21st Century Business Herald reporter Tang Jing
On April 3, the People’s Bank of China (PBOC) released an announcement for open market bond buyout-type reverse repo bidding, saying that to maintain ample liquidity in the banking system, on April 7, 2026, it will conduct a 800 billion yuan buyout-type reverse repo operation through fixed-amount, interest-rate bidding with a multiple-price winning scheme. The term will be 3 months (89 days), and the maturity date will be July 5, 2026 (postponed if it falls on a holiday).
The buyout-type reverse repo is an open market operation tool launched by the PBOC in October 2024. It refers to the central bank purchasing bonds from primary dealers (such as large commercial banks) and agreeing that the dealer will repurchase the same quantity of the same type of bonds in the future, thereby achieving the purpose of injecting liquidity into the market.
Wind data shows that in April, 1.1 trillion yuan of 3-month buyout-type reverse repo will mature. As a result, when the PBOC carries out an 800 billion yuan buyout-type reverse repo operation on April 7, it means that the amount of 3-month buyout-type reverse repo will be reduced for the continuation in the month, with a cut of 300 billion yuan.
Wang Qing, chief macro analyst at Orient Securities (Dongfang Jincheng), told the reporter that the continued downsizing of 3-month buyout-type reverse repo for consecutive rollovers—consistent with the recent consecutive “record-low” open market operations—mainly stems from the market’s somewhat loose liquidity since early April. From April 1 to April 3, the PBOC conducted reverse repo operations of 500 million yuan, 500 million yuan, and 1 billion yuan for a 7-day term, respectively, using fixed-rate and quantity bidding methods. In addition, in the wording for the April 2 announcement, it added the phrase “full amount met the needs of primary dealers,” reflecting that market institutions have lowered their demand for central bank funds.
Judging from the performance of the funding market, on April 3, Shibor across all tenors fell across the board. Specifically, the overnight Shibor was 1.2380%, down 3.3 basis points; the 7-day Shibor was 1.3380%, down 6.6 basis points; and the 14-day Shibor was 1.3960%, down 2.6 basis points. In addition, as of the close of that day, the DR007 volume-weighted average interest rate fell to 1.3372, slightly below the level of the policy interest rate, and the SSE 1-day treasury bond reverse repo rate (GC001) fell to 0.995%.
Wang Qing pointed out that recently, the average of DR001 has been running continuously below 1.3%. On April 2, the maturity yield of 1-year negotiable certificates of deposit of commercial banks (AAA-rated) fell below 1.5%, hitting a historical low. All of these are at a relatively clearly low level. The underlying drivers mainly include the PBOC’s large-scale net injection of 1.9 trillion yuan of medium-term liquidity through comprehensive use of MLF and buyout-type reverse repo in January and February, as well as the relatively low net financing scale of government bonds in March.

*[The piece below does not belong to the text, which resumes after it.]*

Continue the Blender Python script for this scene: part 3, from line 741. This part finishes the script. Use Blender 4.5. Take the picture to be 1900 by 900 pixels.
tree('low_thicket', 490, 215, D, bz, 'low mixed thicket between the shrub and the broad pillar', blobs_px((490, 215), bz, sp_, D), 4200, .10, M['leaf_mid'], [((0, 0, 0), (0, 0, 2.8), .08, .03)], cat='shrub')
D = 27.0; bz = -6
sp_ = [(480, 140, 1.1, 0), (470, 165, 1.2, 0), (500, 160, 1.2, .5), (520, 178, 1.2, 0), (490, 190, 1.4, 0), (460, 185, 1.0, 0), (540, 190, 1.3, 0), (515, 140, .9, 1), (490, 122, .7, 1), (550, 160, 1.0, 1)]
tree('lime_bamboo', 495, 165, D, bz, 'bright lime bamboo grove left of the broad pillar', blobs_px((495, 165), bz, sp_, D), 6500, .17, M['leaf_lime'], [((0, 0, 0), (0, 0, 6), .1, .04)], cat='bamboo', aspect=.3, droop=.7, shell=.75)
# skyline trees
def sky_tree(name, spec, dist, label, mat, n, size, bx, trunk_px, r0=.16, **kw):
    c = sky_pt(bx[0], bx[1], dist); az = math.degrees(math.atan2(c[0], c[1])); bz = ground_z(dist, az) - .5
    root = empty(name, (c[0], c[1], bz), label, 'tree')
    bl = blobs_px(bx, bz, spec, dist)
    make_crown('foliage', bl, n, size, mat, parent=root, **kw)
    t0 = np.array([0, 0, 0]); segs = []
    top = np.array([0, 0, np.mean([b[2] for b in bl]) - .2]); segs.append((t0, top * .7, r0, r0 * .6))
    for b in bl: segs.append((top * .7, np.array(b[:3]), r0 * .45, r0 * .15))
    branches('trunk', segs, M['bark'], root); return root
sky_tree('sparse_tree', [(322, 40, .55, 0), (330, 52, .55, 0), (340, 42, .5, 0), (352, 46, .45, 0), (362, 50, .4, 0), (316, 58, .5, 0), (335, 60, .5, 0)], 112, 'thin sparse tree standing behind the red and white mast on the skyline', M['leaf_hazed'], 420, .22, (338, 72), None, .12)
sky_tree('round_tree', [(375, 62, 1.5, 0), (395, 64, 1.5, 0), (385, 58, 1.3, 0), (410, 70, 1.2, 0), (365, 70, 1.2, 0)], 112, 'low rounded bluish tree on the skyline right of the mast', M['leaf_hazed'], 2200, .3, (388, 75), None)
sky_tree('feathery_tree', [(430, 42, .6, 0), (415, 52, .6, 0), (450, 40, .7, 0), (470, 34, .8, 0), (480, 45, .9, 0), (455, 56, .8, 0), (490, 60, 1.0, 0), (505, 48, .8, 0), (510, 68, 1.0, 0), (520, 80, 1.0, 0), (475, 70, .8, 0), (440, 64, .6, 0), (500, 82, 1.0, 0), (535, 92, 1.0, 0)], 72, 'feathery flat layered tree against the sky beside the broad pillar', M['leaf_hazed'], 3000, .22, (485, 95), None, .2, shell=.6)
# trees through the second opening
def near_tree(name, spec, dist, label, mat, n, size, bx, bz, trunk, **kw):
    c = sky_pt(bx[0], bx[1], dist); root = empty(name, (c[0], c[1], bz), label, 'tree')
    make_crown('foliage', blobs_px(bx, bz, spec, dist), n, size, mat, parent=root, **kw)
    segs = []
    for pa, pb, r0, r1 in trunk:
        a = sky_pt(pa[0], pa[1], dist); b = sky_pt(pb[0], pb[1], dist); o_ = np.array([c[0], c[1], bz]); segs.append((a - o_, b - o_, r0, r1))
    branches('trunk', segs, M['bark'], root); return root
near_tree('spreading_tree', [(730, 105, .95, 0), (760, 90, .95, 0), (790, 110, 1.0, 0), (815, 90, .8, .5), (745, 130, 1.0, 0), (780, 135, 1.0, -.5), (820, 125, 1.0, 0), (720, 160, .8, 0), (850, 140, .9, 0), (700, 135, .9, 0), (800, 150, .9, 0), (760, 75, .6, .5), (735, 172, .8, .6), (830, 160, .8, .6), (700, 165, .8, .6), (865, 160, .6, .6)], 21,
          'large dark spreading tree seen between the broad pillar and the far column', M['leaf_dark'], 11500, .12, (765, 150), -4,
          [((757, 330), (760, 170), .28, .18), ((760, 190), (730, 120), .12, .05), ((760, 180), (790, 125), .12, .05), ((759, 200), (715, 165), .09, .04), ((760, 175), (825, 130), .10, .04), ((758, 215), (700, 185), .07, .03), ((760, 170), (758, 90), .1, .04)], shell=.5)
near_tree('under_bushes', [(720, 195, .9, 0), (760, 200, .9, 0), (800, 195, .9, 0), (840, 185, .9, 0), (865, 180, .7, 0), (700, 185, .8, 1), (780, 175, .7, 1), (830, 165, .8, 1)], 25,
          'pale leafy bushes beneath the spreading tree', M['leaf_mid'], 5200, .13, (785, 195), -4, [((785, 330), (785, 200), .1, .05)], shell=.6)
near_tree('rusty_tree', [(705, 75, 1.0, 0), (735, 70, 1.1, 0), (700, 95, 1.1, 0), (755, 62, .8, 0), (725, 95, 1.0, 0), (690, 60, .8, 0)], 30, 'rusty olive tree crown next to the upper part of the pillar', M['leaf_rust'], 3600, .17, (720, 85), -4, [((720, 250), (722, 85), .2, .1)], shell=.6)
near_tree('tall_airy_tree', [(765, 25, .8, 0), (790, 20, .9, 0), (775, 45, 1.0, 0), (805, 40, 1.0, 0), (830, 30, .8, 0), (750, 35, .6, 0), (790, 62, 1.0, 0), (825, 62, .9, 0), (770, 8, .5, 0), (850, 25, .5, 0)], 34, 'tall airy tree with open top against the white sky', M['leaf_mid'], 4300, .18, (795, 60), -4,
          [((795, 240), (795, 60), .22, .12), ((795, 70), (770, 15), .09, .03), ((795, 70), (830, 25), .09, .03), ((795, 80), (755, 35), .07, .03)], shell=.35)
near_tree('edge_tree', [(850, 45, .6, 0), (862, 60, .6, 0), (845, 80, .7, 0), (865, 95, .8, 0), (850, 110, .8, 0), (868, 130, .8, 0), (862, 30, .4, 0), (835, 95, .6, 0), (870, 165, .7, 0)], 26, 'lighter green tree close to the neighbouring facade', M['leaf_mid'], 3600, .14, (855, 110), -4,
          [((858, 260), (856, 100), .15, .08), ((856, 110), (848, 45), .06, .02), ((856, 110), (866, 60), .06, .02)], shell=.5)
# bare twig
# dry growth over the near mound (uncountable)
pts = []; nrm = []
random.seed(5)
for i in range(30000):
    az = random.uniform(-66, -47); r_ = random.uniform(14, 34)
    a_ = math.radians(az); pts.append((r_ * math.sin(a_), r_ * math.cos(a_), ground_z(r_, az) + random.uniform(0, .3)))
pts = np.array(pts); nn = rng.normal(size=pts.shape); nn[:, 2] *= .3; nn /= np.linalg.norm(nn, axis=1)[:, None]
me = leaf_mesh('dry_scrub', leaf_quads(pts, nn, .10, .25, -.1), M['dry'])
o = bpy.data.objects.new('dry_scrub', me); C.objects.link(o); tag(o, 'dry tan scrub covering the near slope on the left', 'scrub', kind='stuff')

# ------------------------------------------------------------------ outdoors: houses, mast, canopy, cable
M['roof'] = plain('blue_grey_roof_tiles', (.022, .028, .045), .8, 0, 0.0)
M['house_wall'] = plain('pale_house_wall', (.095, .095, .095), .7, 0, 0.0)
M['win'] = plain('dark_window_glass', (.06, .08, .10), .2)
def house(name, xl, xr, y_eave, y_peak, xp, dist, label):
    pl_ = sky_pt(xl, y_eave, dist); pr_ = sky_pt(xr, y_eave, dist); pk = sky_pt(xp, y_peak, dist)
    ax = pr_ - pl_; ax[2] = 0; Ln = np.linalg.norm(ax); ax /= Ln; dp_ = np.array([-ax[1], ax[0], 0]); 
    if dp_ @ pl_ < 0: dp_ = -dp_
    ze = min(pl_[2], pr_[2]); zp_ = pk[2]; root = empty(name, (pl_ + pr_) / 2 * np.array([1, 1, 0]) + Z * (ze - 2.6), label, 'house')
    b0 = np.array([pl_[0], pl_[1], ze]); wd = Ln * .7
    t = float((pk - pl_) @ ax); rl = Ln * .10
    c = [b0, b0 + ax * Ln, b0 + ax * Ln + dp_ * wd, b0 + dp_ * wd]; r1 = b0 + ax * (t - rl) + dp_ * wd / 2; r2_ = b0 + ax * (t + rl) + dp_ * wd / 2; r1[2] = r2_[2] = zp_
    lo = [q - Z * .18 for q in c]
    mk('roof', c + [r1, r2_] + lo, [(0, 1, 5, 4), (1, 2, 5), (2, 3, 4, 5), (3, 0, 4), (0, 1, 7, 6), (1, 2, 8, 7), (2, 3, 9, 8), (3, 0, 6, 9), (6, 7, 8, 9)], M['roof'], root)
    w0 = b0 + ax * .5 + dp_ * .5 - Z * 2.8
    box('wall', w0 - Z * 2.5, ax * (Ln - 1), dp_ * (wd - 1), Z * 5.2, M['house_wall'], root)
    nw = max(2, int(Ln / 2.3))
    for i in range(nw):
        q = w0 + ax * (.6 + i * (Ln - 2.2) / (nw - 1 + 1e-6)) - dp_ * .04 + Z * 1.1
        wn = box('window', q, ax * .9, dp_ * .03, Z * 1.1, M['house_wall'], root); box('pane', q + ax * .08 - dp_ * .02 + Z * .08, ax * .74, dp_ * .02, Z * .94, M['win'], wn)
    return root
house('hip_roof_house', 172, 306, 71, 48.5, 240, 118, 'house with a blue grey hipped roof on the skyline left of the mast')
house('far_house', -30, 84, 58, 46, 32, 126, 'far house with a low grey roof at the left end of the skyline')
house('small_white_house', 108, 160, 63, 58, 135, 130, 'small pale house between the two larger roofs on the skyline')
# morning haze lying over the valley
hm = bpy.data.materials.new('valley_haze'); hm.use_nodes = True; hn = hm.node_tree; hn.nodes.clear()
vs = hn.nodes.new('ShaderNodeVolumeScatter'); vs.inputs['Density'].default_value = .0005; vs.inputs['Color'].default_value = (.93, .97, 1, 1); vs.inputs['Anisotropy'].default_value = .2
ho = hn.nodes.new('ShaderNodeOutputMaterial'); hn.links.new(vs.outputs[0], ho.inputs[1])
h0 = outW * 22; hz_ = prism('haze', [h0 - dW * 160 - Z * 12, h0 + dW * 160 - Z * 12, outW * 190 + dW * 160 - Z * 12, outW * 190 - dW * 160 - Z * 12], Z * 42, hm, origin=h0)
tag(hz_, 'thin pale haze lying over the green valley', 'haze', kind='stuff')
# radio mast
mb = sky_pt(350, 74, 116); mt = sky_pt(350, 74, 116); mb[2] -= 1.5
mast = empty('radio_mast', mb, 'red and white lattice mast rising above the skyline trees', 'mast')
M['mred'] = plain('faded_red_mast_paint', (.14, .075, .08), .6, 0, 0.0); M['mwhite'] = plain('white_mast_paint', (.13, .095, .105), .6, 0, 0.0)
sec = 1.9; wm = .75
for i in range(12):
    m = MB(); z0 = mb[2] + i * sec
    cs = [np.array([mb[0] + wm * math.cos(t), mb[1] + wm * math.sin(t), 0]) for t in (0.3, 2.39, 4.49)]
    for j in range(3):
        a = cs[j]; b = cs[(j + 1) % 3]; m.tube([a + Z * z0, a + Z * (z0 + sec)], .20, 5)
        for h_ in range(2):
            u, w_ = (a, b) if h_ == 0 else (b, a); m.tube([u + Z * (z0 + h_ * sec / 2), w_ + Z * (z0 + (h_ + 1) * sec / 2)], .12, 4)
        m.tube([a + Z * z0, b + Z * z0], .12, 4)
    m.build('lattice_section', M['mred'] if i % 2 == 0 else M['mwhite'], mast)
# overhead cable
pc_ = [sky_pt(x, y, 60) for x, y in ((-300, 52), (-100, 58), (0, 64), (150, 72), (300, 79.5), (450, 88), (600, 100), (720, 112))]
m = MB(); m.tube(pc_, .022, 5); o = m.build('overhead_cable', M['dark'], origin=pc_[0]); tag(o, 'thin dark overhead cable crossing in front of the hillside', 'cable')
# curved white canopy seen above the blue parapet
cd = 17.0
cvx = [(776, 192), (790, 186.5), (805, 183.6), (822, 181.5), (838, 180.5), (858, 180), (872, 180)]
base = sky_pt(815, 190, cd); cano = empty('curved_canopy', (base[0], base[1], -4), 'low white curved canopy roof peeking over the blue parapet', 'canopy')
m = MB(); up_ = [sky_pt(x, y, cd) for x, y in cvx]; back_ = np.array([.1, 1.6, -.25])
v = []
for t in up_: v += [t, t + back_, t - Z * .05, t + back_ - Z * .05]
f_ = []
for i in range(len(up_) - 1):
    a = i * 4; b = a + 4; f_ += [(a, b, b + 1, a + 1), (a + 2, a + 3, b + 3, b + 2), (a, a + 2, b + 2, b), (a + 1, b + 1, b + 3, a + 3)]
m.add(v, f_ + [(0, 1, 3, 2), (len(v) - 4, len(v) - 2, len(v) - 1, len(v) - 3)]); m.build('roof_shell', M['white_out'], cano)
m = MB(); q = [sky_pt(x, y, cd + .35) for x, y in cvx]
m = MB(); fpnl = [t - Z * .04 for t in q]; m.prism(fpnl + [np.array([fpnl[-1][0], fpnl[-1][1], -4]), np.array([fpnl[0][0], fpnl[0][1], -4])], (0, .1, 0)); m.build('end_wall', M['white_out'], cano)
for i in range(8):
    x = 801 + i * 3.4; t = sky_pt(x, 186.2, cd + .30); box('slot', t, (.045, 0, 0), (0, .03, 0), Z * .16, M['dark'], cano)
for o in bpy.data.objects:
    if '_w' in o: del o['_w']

“Against this backdrop, the central bank has appropriately ‘reined in water’ in medium- and short-term liquidity management, sending a signal to guide funds to stabilize and to avoid major market interest rates deviating excessively downward away from the policy interest rate, which helps stabilize market expectations.” Wang Qing further noted that this does not mean the central bank will continue to tighten medium- and long-term liquidity; once major market interest rates rise back to around the level of the policy interest rate, buyout-type reverse repo is expected to resume net injections.
Other industry experts also told the reporter that when observing liquidity conditions, it is not advisable to focus only on changes in any single influencing factor. Instead, one should comprehensively combine the effects of various factors on the “quantity.” From this perspective, compared with changes in quantity, changes in the “price”—that is, the short-end interest rate level—are more appropriate.
The experts also mentioned that at the news briefing in January this year, PBOC Vice Governor Zou Lan had already clearly stated that the goal of open market operations is to guide overnight rates to run around the level of the policy interest rate. The recent consecutive low-volume open market operations precisely reflect that the PBOC’s operations are becoming more flexible and more precise, and they are also the proper implication of the monetary policy shift to price-based regulation.
Wang Qing expects that over the full year, the central bank will comprehensively use medium- to long-term liquidity management tools such as the reserve requirement ratio for deposits, buying and selling of government bonds, MLF, and buyout-type reverse repo to keep the funding market in a state of relatively stable and ample liquidity. On the one hand, this can ensure the issuance of government bonds; on the other hand, it releases a signal that the quantity-based monetary policy tools will continue to intensify their efforts.
However, Wang Qing also cautioned that since the end of February, changes in the Middle East situation have pushed international oil prices sharply higher, while in March China’s overall price level showed a strong upward trend. This will also create some disruption to the momentum of economic growth. In the short term, amid a sudden rise in external uncertainty, while maintaining ample market liquidity, China’s monetary policy will also, in stages, tilt toward stabilizing prices. The timing of any reserve requirement cuts may be delayed; later, if external shocks increasingly disrupt domestic economic growth, monetary policy will correspondingly increase the degree of appropriate easing.